**Material to process:**
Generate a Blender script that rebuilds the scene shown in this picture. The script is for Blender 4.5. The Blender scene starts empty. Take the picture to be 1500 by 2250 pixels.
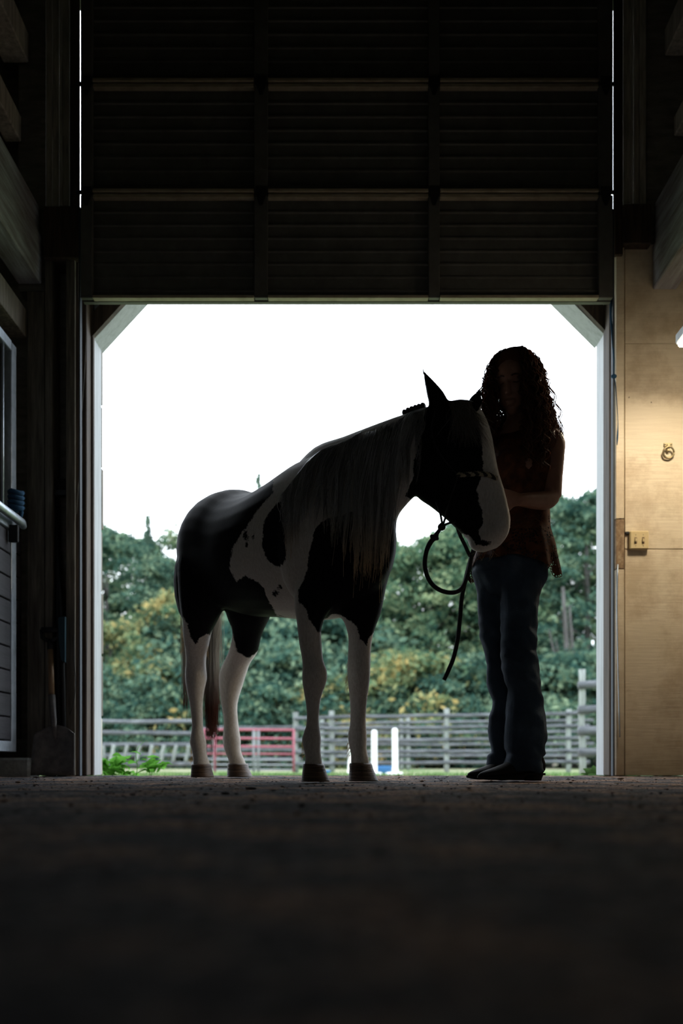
import bpy, bmesh, math, random
import numpy as np
from mathutils import Vector, Matrix, noise
from mathutils.bvhtree import BVHTree
random.seed(7); np.random.seed(7)
R = math.radians
SC = bpy.context.scene
COL = SC.collection
F = 2187.0; CH = 0.08; HY = 1672.0          # focal length in px, camera height, horizon row

# ---------------------------------------------------------------- camera
cd = bpy.data.cameras.new('camera'); cam = bpy.data.objects.new('camera', cd); COL.objects.link(cam)
cam.location = (0, 0, CH); cam.rotation_euler = (R(90), 0, 0)
cd.sensor_fit = 'AUTO'; cd.sensor_width = 36; cd.lens = 35.0; cd.shift_y = (HY-1125)/2250
cd.clip_start = 0.02; cd.clip_end = 400
cd.dof.use_dof = True; cd.dof.focus_distance = 4.0; cd.dof.aperture_fstop = 2.0
SC.camera = cam
# ---------------------------------------------------------------- light and exposure
SC.view_settings.view_transform = 'Standard'; SC.view_settings.look = 'None'
SC.view_settings.gamma = 1.0; SC.view_settings.use_curve_mapping = False
SC.view_settings.exposure = 0.0
SKY_STRENGTH = 4.2
LAMP_STRENGTH = 84.0
w = bpy.data.worlds.new('overcast_sky'); SC.world = w; w.use_nodes = True
nt = w.node_tree; nt.nodes.clear()
wo = nt.nodes.new('ShaderNodeOutputWorld'); bg = nt.nodes.new('ShaderNodeBackground')
tc = nt.nodes.new('ShaderNodeTexCoord'); mp = nt.nodes.new('ShaderNodeMapping'); mp.inputs['Scale'].default_value = (1, 1, 3)
nz = nt.nodes.new('ShaderNodeTexNoise'); nz.inputs['Scale'].default_value = 2.2; nz.inputs['Detail'].default_value = 4
cr = nt.nodes.new('ShaderNodeValToRGB'); cr.color_ramp.elements[0].color = (0.70, 0.83, 1.0, 1); cr.color_ramp.elements[1].color = (0.88, 0.94, 1.0, 1)
cr.color_ramp.elements[0].position = .3; cr.color_ramp.elements[1].position = .55
nt.links.new(tc.outputs['Generated'], mp.inputs['Vector']); nt.links.new(mp.outputs[0], nz.inputs['Vector'])
nt.links.new(nz.outputs['Fac'], cr.inputs[0]); nt.links.new(cr.outputs[0], bg.inputs['Color'])
bg.inputs['Strength'].default_value = SKY_STRENGTH; nt.links.new(bg.outputs[0], wo.inputs['Surface'])

# ---------------------------------------------------------------- helpers
def at(px, py, Y):
    return Vector(((px-750)/F*Y, Y, CH-(py-HY)/F*Y))
def X(px, Y): return (px-750)/F*Y
def Z(py, Y): return CH-(py-HY)/F*Y
def proj(v): return 750+F*v[0]/v[1], HY-(v[2]-CH)*F/v[1]

def tag(o, label=None, cat=None, group=None, kind=None):
    if label: o['label'] = label
    if cat: o['category'] = cat
    if group: o['group'] = group
    if kind: o['kind'] = kind
    return o
def empty(name, loc=(0, 0, 0)):
    o = bpy.data.objects.new(name, None); COL.objects.link(o); o.location = loc; o.empty_display_size = .1
    return o
def setparent(o, p):
    if p is not None:
        o.parent = p
        o.matrix_parent_inverse = Matrix.Translation(-Vector(p.location)) if (p.parent is None) else Matrix.Translation(-WL[p.name])
WL = {}
def mesh_obj(name, me, mat=None, parent=None, smooth=False):
    o = bpy.data.objects.new(name, me); COL.objects.link(o)
    if mat and not me.materials: me.materials.append(mat)
    if smooth: me.polygons.foreach_set('use_smooth', [True]*len(me.polygons))
    WL[o.name] = Vector((0, 0, 0))
    setparent(o, parent)
    return o
def bm_obj(name, bm, mat=None, parent=None, smooth=False):
    me = bpy.data.meshes.new(name); bmesh.ops.recalc_face_normals(bm, faces=bm.faces[:]); bm.to_mesh(me); bm.free()
    return mesh_obj(name, me, mat, parent, smooth)
def add_box(bm, x0, x1, y0, y1, z0, z1, bev=0.0):
    x0, x1 = sorted((x0, x1)); y0, y1 = sorted((y0, y1)); z0, z1 = sorted((z0, z1))
    vs = [bm.verts.new((x, y, z)) for x in (x0, x1) for y in (y0, y1) for z in (z0, z1)]
    fs = [(0, 1, 3, 2), (4, 6, 7, 5), (0, 4, 5, 1), (2, 3, 7, 6), (0, 2, 6, 4), (1, 5, 7, 3)]
    fcs = [bm.faces.new([vs[i] for i in f]) for f in fs]
    if bev > 0:
        es = list({e for f in fcs for e in f.edges})
        bmesh.ops.bevel(bm, geom=es, offset=bev, segments=1, affect='EDGES')
def box(name, x0, x1, y0, y1, z0, z1, mat, parent=None, bev=0.003):
    bm = bmesh.new(); add_box(bm, x0, x1, y0, y1, z0, z1, bev)
    return bm_obj(name, bm, mat, parent)
def pbox(name, pl, pr, pt, pb, Y, th, mat, parent=None, bev=0.003, zmin=0.0):
    """box whose front face at depth Y spans the given image columns and rows"""
    return box(name, X(pl, Y), X(pr, Y), Y, Y+th, Z(pt, Y), max(Z(pb, Y), zmin), mat, parent, bev)
def add_prism(bm, pts_xz, y0, y1):
    a = [bm.verts.new((x, y0, z)) for x, z in pts_xz]; b = [bm.verts.new((x, y1, z)) for x, z in pts_xz]
    bm.faces.new(a); bm.faces.new(b[::-1])
    for i in range(len(a)):
        j = (i+1) % len(a); bm.faces.new((a[i], b[i], b[j], a[j]))
def add_loft(bm, rings, n=16, cap=True):
    """rings: (centre, axis1, axis2)"""
    R_ = []
    for c, a, b in rings:
        R_.append([bm.verts.new(c + a*math.cos(2*math.pi*k/n) + b*math.sin(2*math.pi*k/n)) for k in range(n)])
    for p, q in zip(R_, R_[1:]):
        for k in range(n):
            l = (k+1) % n; bm.faces.new((p[k], p[l], q[l], q[k]))
    if cap:
        bm.faces.new(R_[0][::-1]); bm.faces.new(R_[-1])
def catmull(pts, k):
    P = [np.array(p, float) for p in pts]; out = []
    P = [2*P[0]-P[1]] + P + [2*P[-1]-P[-2]]
    for i in range(1, len(P)-2):
        for j in range(k):
            t = j/k; a, b, c, d = P[i-1:i+3]
            out.append(.5*((2*b)+(-a+c)*t+(2*a-5*b+4*c-d)*t*t+(-a+3*b-3*c+d)*t**3))
    out.append(P[-2]); return out
def ring_flat(rings):
    return [list(c)+list(a)+list(b) for c, a, b in rings]
def smooth_rings(rings, k=4):
    o = catmull(ring_flat(rings), k)
    return [(Vector(r[:3]), Vector(r[3:6]), Vector(r[6:9])) for r in o]
def add_tube(bm, pts, radii, n=8, k=1):
    """round tube through pts with per-point radius"""
    if k > 1:
        q = catmull([list(p)+[r] for p, r in zip(pts, radii)], k); pts = [Vector(a[:3]) for a in q]; radii = [max(a[3], 1e-4) for a in q]
    pts = [Vector(p) for p in pts]
    ref = None; rings = []
    for i, p in enumerate(pts):
        d = (pts[min(i+1, len(pts)-1)]-pts[max(i-1, 0)])
        if d.length < 1e-9: d = Vector((0, 0, 1))
        d.normalize()
        if ref is None:
            ref = d.orthogonal().normalized()
        ref = (ref - d*ref.dot(d))
        if ref.length < 1e-6: ref = d.orthogonal()
        ref.normalize(); s = d.cross(ref)
        rings.append((p, ref*radii[i], s*radii[i]))
    add_loft(bm, rings, n)
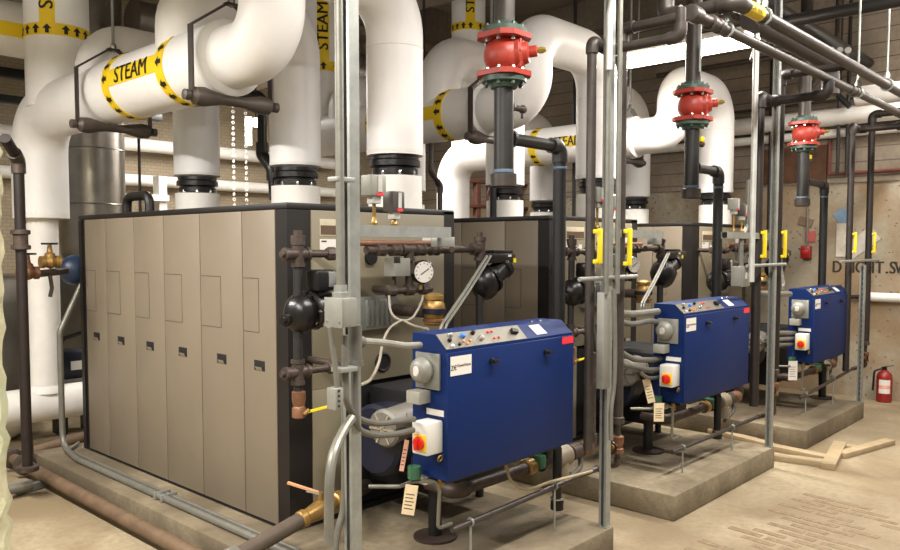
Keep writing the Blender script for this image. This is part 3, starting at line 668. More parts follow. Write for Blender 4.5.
# ================================================================== vent pipes with yellow hand guards
PY, PYA = 1.88, 1.80
zB, zA = 2.9, 3.025
XB0, XA0 = AY(620, 250, 2.3).x, AY(737, 1, PYA).x
main_b = thing('vent_main', 'long dark vent main below the ceiling, lower of the two crossing at upper right', 'pipe', (6.5, PY, zB), 'vent mains below the ceiling')
MB().cyl((XB0-.02, PY, zB), (9.58, PY, zB), .03, 18).build('main_run', IRON, main_b)
main_a = thing('vent_main', 'long dark vent main below the ceiling, upper of the two crossing at upper right', 'pipe', (6.5, PYA, zA), 'vent mains below the ceiling')
iron_pipe(main_a, [(XA0, PYA+.42, 3.4), (XA0, PYA+.42, zA), (XA0, PYA, zA), (9.58, PYA, zA)], .038, IRON, IRON, 'main_run')
MB().lathe((XB0-.05, PY, zB), (1, 0, 0), [(.03, 0), (.044, .005), (.044, .09), (.034, .095)], 18).build('corner_fitting', IRON, main_b)
for xx in (4.15, 6.6, 8.0): MB().lathe((xx-.07, PY, zB), (1, 0, 0), [(.031, 0), (.041, .004), (.041, .04), (.035, .045), (.035, .095), (.041, .1), (.041, .136), (.031, .14)], 18).build('coupling', IRON, main_b)
gu = mat('vent_label_yellow', (238, 206, 40), .5)
XL = AY(742, 15, PYA).x
lbl = MB().lathe((XL, PYA, zA), (1, 0, 0), [(.039, 0), (.041, .001), (.041, .24), (.039, .241)], 24, cap=False).build('yellow_label', gu, main_a)
mb = MB(); mb.bm.free(); mb.bm = text_mesh('GAS VENT', .035); cuts(mb.bm, .01); wrapped(mb.bm, (XL+.12, PYA, zA), (1, 0, 0), (0, -1, -.25), .043); mb.build('lettering', INK, lbl)
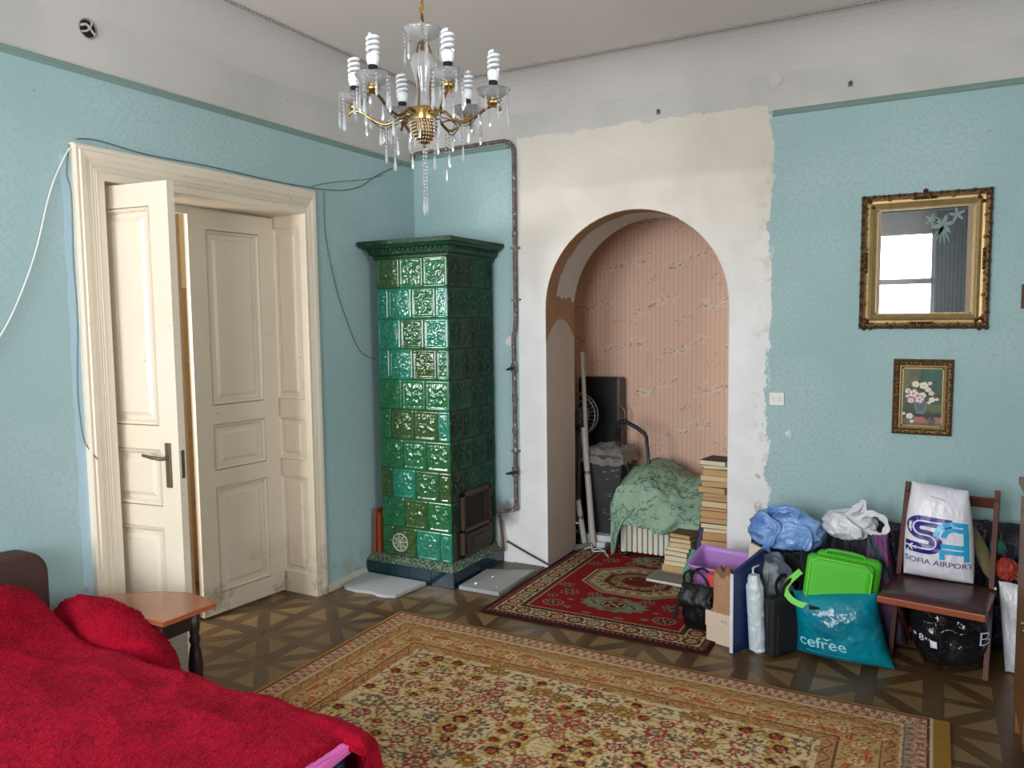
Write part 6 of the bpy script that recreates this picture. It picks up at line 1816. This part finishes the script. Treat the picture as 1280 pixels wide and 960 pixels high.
# coordinates in metres from the bag centre
def s_path(o):      # S curve, offset o from its centre line
    return [(.050, .063 + o), (-.068, .063 + o)] + arc2(-.068, .029, .034 + o, 90, 270, 16)[1:] + [(-.0455, -.005 - o)] + arc2(-.0455, -.0385, .0335 - o, 90, -90, 16)[1:] + [(-.125, -.072 + o)]
logo([(s_path(.0143), .0215), (s_path(-.0143), .0215)], 'logo_letter_s', M_navy, .0030)
AC = (.062, -.004)
logo([(arc2(*AC, .074, 178, 78, 18) + [(.112, .066)], .022), (arc2(*AC, .046, 178, 70, 16) + [(.112, .036)], .021), ([(.102, .074), (.102, -.112)], .021), ([(.006, -.043), (.112, -.043)], .021), ([(.002, -.071), (.112, -.071)], .021), ([(.012, -.075), (.012, -.112)], .019)], 'logo_letter_a', M_cyan, .0052)
# small aircraft on the tail of the S
logo([([(-.130, -.072), (-.085, -.072)], .007), ([(-.112, -.072), (-.098, -.056)], .006), ([(-.112, -.072), (-.098, -.088)], .006), ([(-.092, -.072), (-.086, -.064)], .004), ([(-.092, -.072), (-.086, -.080)], .004)], 'logo_aircraft', M_wprint, .0070)
pil.decal('lettering', text_geo('SOFIA AIRPORT', .0375, .0004), lambda x, y: (x / .136, (y - .137) / .232), M_grey_print, sb, .0030)
b = MB(); Ph = pil.S(np.linspace(-.30, .18, 12), np.linspace(.80, .76, 12), True, .002)
b.tube([tuple(p) for p in Ph], .004, 6, flat=.4); b.build('handle_slot', simple('slot_shadow_grey', rgb(150, 146, 152), .6), sb)

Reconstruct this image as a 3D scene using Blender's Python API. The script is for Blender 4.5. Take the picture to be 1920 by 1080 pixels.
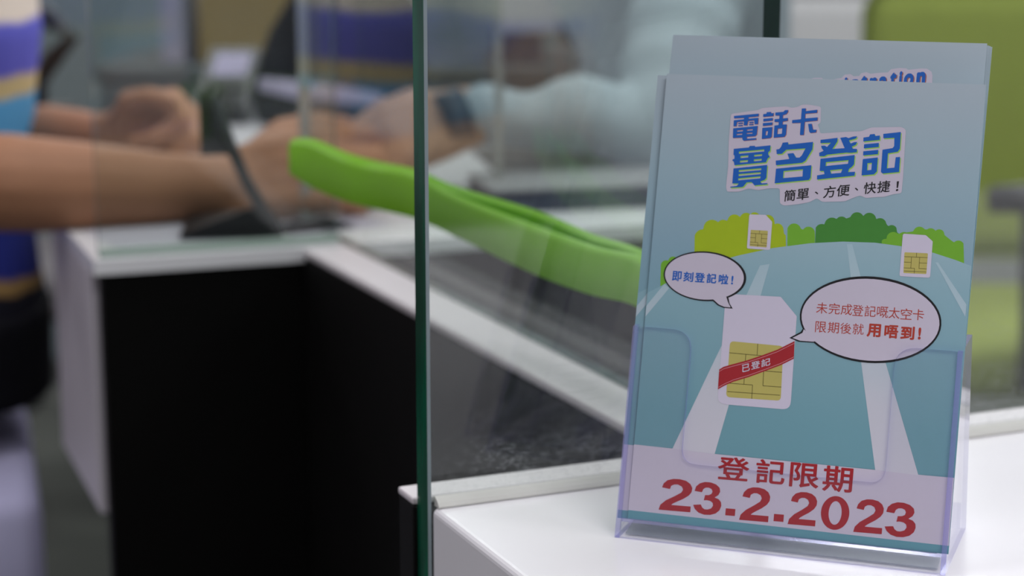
import bpy, bmesh, math, random
from mathutils import Vector, Matrix, Euler
from mathutils.geometry import tessellate_polygon

random.seed(7)
for _o in list(bpy.data.objects):
    bpy.data.objects.remove(_o, do_unlink=True)
SC = bpy.context.scene
COL = SC.collection

# ------------------------------------------------------------------ camera
FPX = 70.0 / 36.0 * 1920
PITCH = math.radians(11.65)
TH = math.radians(23.5)          # the counter runs 23.5 degrees off the picture plane
CAMZ = 1.045
TOPZ = 0.75                      # height of the counters
cam_d = bpy.data.cameras.new('camera')
cam_d.sensor_width = 36.0
cam_d.lens = 70.0
cam_d.clip_start = 0.05
cam_d.clip_end = 60
cam_d.dof.use_dof = True
cam_d.dof.focus_distance = 0.875
cam_d.dof.aperture_fstop = 6.3
cam = bpy.data.objects.new('camera', cam_d)
COL.objects.link(cam)
cam.location = (0, 0, CAMZ)
cam.rotation_euler = (math.pi / 2 - PITCH, 0, -TH)
SC.camera = cam

# ------------------------------------------------------------------ world, lights, exposure
SC.view_settings.view_transform = 'Standard'
SC.view_settings.look = 'None'
SC.view_settings.gamma = 1.0
SC.view_settings.exposure = 0.0
SC.cycles.use_denoising = True
SC.cycles.max_bounces = 14
SC.cycles.transparent_max_bounces = 40
SC.cycles.sample_clamp_indirect = 6.0
wd = bpy.data.worlds.new('world')
SC.world = wd
wd.use_nodes = True
wd.node_tree.nodes['Background'].inputs[0].default_value = (0.80, 0.82, 0.90, 1)
wd.node_tree.nodes['Background'].inputs[1].default_value = 0.10


def ceiling_lamp(x, y, sx, sy, power, col=(1.0, 0.975, 1.0)):
    l = bpy.data.lights.new('ceiling_area_light', 'AREA')
    l.shape = 'RECTANGLE'
    l.size = sx
    l.size_y = sy
    l.energy = power
    l.color = col
    o = bpy.data.objects.new('ceiling_area_light', l)
    COL.objects.link(o)
    o.location = (x, y, 2.68)
    return o


LP = 27
for (lx, ly, k) in ((-1.6, -0.9, .45), (0.55, -0.9, 1.22), (2.4, -0.9, 1.0), (-1.7, 1.2, .5), (0.75, 1.35, .85), (2.6, 1.3, .75),
                    (-1.5, 3.4, .5), (0.6, 3.5, .5), (2.6, 3.4, .8), (3.2, 5.2, 1.3), (1.6, 5.2, 1.0)):  # last two added to brighten the back wall
    ceiling_lamp(lx, ly, 1.2, 0.6, LP * k)


# ------------------------------------------------------------------ picture measurements to points in the place
def c2w(x, y):
    """camera-forward ground axes -> world ground axes"""
    return (x * math.cos(TH) + y * math.sin(TH), -x * math.sin(TH) + y * math.cos(TH))


CP = Vector((0, 0, CAMZ))


def ray(px, py):
    X = (px - 960) / FPX
    Y = (py - 540) / FPX
    fy = math.cos(PITCH) - Y * math.sin(PITCH)
    up = -Y * math.cos(PITCH) - math.sin(PITCH)
    u, v = c2w(X, fy)
    return Vector((u, v, up)), fy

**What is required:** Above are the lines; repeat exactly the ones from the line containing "Keep writing the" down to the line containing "mb = MB(); mb.bm.free();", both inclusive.

**Complete output:**
Keep writing the Blender script for this image. This is part 3, starting at line 668. More parts follow. Write for Blender 4.5.
# ================================================================== vent pipes with yellow hand guards
PY, PYA = 1.88, 1.80
zB, zA = 2.9, 3.025
XB0, XA0 = AY(620, 250, 2.3).x, AY(737, 1, PYA).x
main_b = thing('vent_main', 'long dark vent main below the ceiling, lower of the two crossing at upper right', 'pipe', (6.5, PY, zB), 'vent mains below the ceiling')
MB().cyl((XB0-.02, PY, zB), (9.58, PY, zB), .03, 18).build('main_run', IRON, main_b)
main_a = thing('vent_main', 'long dark vent main below the ceiling, upper of the two crossing at upper right', 'pipe', (6.5, PYA, zA), 'vent mains below the ceiling')
iron_pipe(main_a, [(XA0, PYA+.42, 3.4), (XA0, PYA+.42, zA), (XA0, PYA, zA), (9.58, PYA, zA)], .038, IRON, IRON, 'main_run')
MB().lathe((XB0-.05, PY, zB), (1, 0, 0), [(.03, 0), (.044, .005), (.044, .09), (.034, .095)], 18).build('corner_fitting', IRON, main_b)
for xx in (4.15, 6.6, 8.0): MB().lathe((xx-.07, PY, zB), (1, 0, 0), [(.031, 0), (.041, .004), (.041, .04), (.035, .045), (.035, .095), (.041, .1), (.041, .136), (.031, .14)], 18).build('coupling', IRON, main_b)
gu = mat('vent_label_yellow', (238, 206, 40), .5)
XL = AY(742, 15, PYA).x
lbl = MB().lathe((XL, PYA, zA), (1, 0, 0), [(.039, 0), (.041, .001), (.041, .24), (.039, .241)], 24, cap=False).build('yellow_label', gu, main_a)
mb = MB(); mb.bm.free(); mb.bm = text_mesh('GAS VENT', .035); cuts(mb.bm, .01); wrapped(mb.bm, (XL+.12, PYA, zA), (1, 0, 0), (0, -1, -.25), .043); mb.build('lettering', INK, lbl)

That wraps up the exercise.